"Bukan semata soal kasus Meiliana. Ini soal masa depan Indonesia yang majemuk, yang saat ini nyesek karena kasus Meiliana," ujar Cak Imin lewat akun Twitternya, Kamis (23/8/2018).
Itu merupakan cuitan pertama Cak Imin setelah akun Twitternya di-suspend. Cak Imin ikut menyuarakan agar Meiliana dibebaskan setelah divonis sebagai penista agama.
"#BebaskanMeiliana. Ayo biasakan mengatasi semua masalah dengan musyawarah," tutur Wakil Ketua MPR itu.
Meiliana dianggap menghina agama setelah mengeluhkan volume suara azan yang dinilainya terlalu keras. Perkara ini berawal dari keluhan Meiliana, warga Tanjung Balai, Sumatera Utara, kepada tetangganya.
"Kak tolong bilang sama uwak itu, kecilkan suara masjid itu kak, sakit kupingku, ribut," kata Meiliana kepada tetangga seperti yang dibacakan dalam tuntutan jaksa.
Setelah itu, tetangga meneruskan ke pengurus masjid, yang kemudian mendatangi rumah Meiliana. Namun tanpa diduga pertemuan tersebut membuat masalah jadi kian rumit, lalu menggelinding bak bola salju.

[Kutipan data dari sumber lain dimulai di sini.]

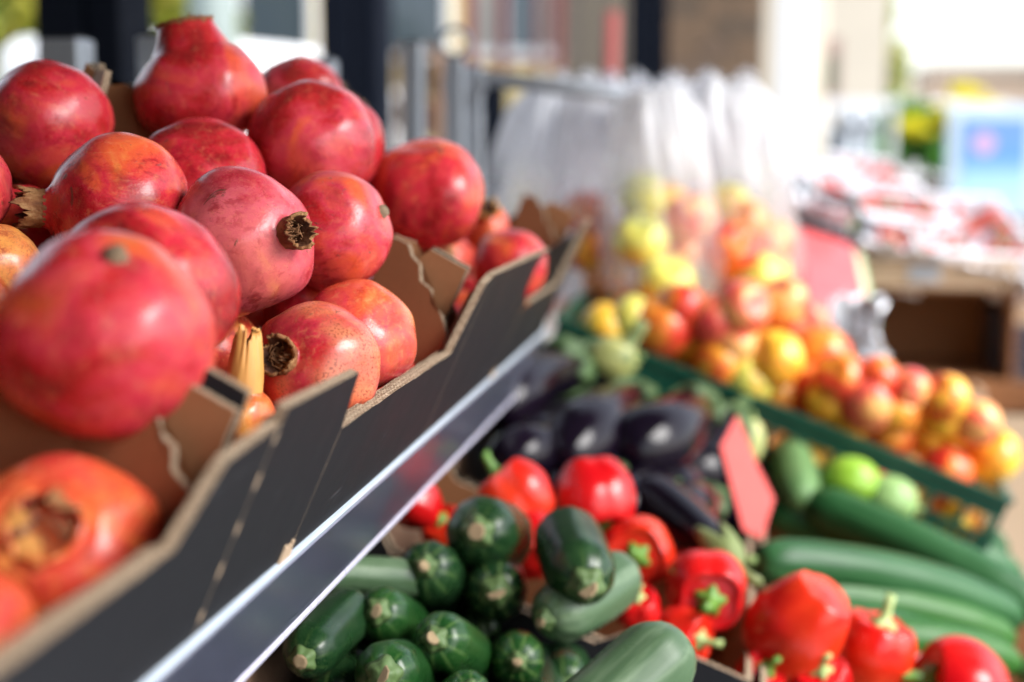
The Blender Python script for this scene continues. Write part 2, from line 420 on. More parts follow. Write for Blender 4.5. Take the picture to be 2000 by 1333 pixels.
house('house', -.15, 1.05, 13.5, 3, 3.4, plain('sand_render', (.56, .50, .41), .8, scale=2), 'narrow cream building standing directly behind the tall white post', [(.25, 1.2, .4, .7)], plain('pale_roof', (.6, .5, .42), .8))
house('house', 12, 20, 31, 8, 7.5, CREAM, 'cream building across the street at the right edge', [(-3 + 2 * k, z, .9, 1.3) for k in range(4) for z in (1.0, 6.2)])

def van(label, loc, rz, L=4.6, W=1.9, H=2.1, body=None):
    t = thing('white_van', label, 'van', loc, None, (0, 0, rz))
    body = body or M('white_car_paint', .25, .5, (.82, .83, .84), coat=.6).mat
    gl = M('car_glass', .04, .6, (.02, .025, .03)).mat; rb = plain('tyre_rubber', (.02, .02, .02), .8); rim = plain('wheel_rim', (.5, .5, .52), .35, .8)
    prof = [(-L / 2, .35), (-L / 2, H - .1), (-L / 2 + .15, H), (L / 2 - 1.5, H), (L / 2 - .75, 1.25), (L / 2 - .12, 1.05), (L / 2, .8), (L / 2, .35)]
    vs = []; n = len(prof)
    for s in (-1, 1):
        for (x, z) in prof: vs.append((x, s * W / 2 * (1 if z < 1.3 else .93), z))
    fs = [tuple(range(n))[::-1], tuple(range(n, 2 * n))] + [(i, (i + 1) % n, n + (i + 1) % n, n + i) for i in range(n)]
    fs = [f[::-1] for f in fs]
    o = link('body', mesh('body', vs, fs, [body]), t)
    md = o.modifiers.new('bevel', 'BEVEL'); md.width = .06; md.segments = 3
    q = MB(); a = V((L / 2 - 1.47, 0, H - .04)); c = V((L / 2 - .78, 0, 1.3)); nrm = V((.75, 0, .69)).normalized()
    q.quadbox((a + c) / 2 + nrm * .012, (c - a) / 2 * .9, (0, W * .42, 0), nrm * .006); q.build('windscreen', [gl], t)
    for s in (-1, 1):
        q = MB(); q.box(.35, L / 2 - 1.35, s * W / 2 * .965 - .006, s * W / 2 * .965 + .006, 1.3, H - .3); q.build('side_window', [gl], t)
        for x in (-L / 2 + .9, L / 2 - .85):
            q = MB(); q.tube([(x, s * (W / 2 - .2), .34), (x, s * (W / 2 + .01), .34)], .34, 24); wl = q.build('wheel', [rb], t)
            q = MB(); q.tube([(x, s * (W / 2 + .005), .34), (x, s * (W / 2 + .025), .34)], .2, 20); q.build('rim', [rim], wl)
        q = MB(); q.quadbox((L / 2 - .02, s * W * .36, .85), (.03, 0, 0), (0, .14, 0), (0, 0, .09)); q.build('headlight', [M('lamp_lens', .08, .8, (.85, .87, .9)).mat], t, bevel=.02)
        q = MB(); q.quadbox((-L / 2 + .02, s * W * .44, 1.1), (.03, 0, 0), (0, .07, 0), (0, 0, .2)); q.build('tail_light', [plain('tail_lens', (.45, .01, .01), .2)], t)
van('white van parked behind the stall, seen left of the second dark post', (at(535, 200, 9.8).x, at(535, 200, 9.8).y, 0), math.radians(78), 4.2, 1.15, 2.05)
van('white van parked along the kerb in the bright street', (4.7, 18.5, 0), math.radians(-90), 5.0, 2.0, 2.3)
van('second white van further down the bright street', (2.85, 24.5, 0), math.radians(-90), 4.4, 1.9, 2.0)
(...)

Keluhan terdakwa ditanggapi masyarakat muslim Tanjung Balai dengan membakar 14 vihara umat Buddha. Pihak keluarga sempat meminta maaf. Namun upaya rekonsiliasi bertepuk sebelah tangan.
Komisi VIII DPR RI yang membidangi agama menilai protes Meiliana bukan bentuk penistaan agama. Menurut Wakil Ketua Komisi VIII DPR Sodik Mudjahid, protes tersebut bisa dicarikan jalan keluar tanpa melalui jalur pengadilan.
"Kalau benar kasusnya mengeluhkan volume suara azan, bukan penistaan agama. Dan itu diselesaikannya bukan di pengadilan, tapi melalui musyawarah RT, RW atau tokoh masyarakat dan tokoh agama setempat untuk saling menghargai dan saling memahami," kata Sodik saat dimintai tanggapan detikcom, Rabu (22/8).
Ketua PBNU Bidang Hukum, HAM, dan Perundang-undangan Robikin Emhas juga menilai hal yang sama. Menurutnya menyatakan suara azan terlalu keras bukan penistaan agama.
"Mengatakan suara azan terlalu keras menurut pendapat saya bukan penistaan agama. Saya berharap penegak hukum tidak menjadikan delik penodaan agama sebagai instrumen untuk memberangus hak menyatakan pendapat," ujar Robikin dalam keterangannya, Rabu (22/8).
"Masyarakat kita sebaiknya memang dibiasakan, perbedaan pendapat itu dibiasakan. Inilah perlunya pendidikan yang berkualitas yang mengatakan bahwa kita hidup ini tidak hanya golongan kita saja, kelompok kita saja, ada orang lain yang perlu kita hargai. Oleh karena itu, menurut saya, hukumannya jangan terlalu berat seperti itu," papar Dadang.